--- TASK DATA ---

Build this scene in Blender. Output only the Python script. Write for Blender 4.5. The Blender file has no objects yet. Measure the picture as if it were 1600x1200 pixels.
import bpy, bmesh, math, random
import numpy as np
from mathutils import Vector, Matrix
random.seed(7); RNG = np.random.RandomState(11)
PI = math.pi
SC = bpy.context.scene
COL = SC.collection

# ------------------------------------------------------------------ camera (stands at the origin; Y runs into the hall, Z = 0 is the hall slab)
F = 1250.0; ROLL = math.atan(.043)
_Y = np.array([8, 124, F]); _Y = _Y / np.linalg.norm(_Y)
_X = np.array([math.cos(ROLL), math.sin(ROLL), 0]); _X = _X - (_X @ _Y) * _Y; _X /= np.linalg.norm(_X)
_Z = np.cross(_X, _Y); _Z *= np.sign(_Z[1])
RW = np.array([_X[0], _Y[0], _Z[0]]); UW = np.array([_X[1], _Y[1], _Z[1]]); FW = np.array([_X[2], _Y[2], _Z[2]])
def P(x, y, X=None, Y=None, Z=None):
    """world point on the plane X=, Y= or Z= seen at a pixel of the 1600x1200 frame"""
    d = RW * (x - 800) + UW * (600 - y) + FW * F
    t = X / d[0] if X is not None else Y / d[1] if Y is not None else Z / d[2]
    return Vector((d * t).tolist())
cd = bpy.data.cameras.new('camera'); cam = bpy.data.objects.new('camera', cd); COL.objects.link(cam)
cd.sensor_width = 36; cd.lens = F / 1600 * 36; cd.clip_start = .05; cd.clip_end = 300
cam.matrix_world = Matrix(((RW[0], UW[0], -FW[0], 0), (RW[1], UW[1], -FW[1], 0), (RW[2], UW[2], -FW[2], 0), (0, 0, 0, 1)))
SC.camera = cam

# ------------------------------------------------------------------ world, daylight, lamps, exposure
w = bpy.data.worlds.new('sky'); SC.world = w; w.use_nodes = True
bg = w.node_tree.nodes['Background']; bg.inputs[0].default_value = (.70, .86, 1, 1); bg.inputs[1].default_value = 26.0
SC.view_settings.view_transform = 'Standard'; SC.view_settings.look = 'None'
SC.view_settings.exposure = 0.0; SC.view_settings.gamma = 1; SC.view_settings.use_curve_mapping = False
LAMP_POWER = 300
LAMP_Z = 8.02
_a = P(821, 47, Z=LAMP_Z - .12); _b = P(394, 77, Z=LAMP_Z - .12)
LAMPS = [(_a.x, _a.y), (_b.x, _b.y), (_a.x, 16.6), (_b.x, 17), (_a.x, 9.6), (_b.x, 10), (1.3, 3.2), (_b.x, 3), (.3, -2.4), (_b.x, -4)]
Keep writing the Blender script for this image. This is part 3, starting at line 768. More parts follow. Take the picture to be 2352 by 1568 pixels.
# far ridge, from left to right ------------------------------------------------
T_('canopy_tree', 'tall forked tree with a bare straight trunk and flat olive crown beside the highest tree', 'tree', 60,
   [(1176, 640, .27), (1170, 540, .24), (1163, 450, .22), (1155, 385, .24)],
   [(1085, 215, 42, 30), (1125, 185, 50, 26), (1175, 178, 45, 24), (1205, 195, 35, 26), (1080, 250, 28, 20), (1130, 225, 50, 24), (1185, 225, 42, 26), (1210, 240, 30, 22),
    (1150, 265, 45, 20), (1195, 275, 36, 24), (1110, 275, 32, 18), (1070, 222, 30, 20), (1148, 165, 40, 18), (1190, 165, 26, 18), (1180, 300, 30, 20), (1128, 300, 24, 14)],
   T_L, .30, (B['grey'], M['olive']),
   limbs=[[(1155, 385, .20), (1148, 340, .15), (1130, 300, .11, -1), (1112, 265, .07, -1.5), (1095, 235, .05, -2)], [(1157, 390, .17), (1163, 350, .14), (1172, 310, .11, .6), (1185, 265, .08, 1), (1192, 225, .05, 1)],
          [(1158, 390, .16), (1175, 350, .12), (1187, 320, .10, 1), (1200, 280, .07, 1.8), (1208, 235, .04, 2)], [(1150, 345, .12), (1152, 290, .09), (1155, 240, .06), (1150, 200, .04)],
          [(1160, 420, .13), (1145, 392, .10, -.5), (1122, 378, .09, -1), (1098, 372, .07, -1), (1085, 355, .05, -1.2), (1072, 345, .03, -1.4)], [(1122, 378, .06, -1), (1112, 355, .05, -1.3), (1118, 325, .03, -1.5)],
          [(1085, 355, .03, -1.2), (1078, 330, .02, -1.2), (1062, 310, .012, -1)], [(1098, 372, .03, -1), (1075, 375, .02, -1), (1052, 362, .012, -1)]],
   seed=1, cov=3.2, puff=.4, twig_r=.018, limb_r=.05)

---

◆ **TASK DESCRIPTION**
All lines in the data that contain the word "scene" should be copied.

◆ **OUTPUT FOR THIS TASK**
Build this scene in Blender. Output only the Python script. Write for Blender 4.5. The Blender file has no objects yet. Measure the picture as if it were 1600x1200 pixels.
SC = bpy.context.scene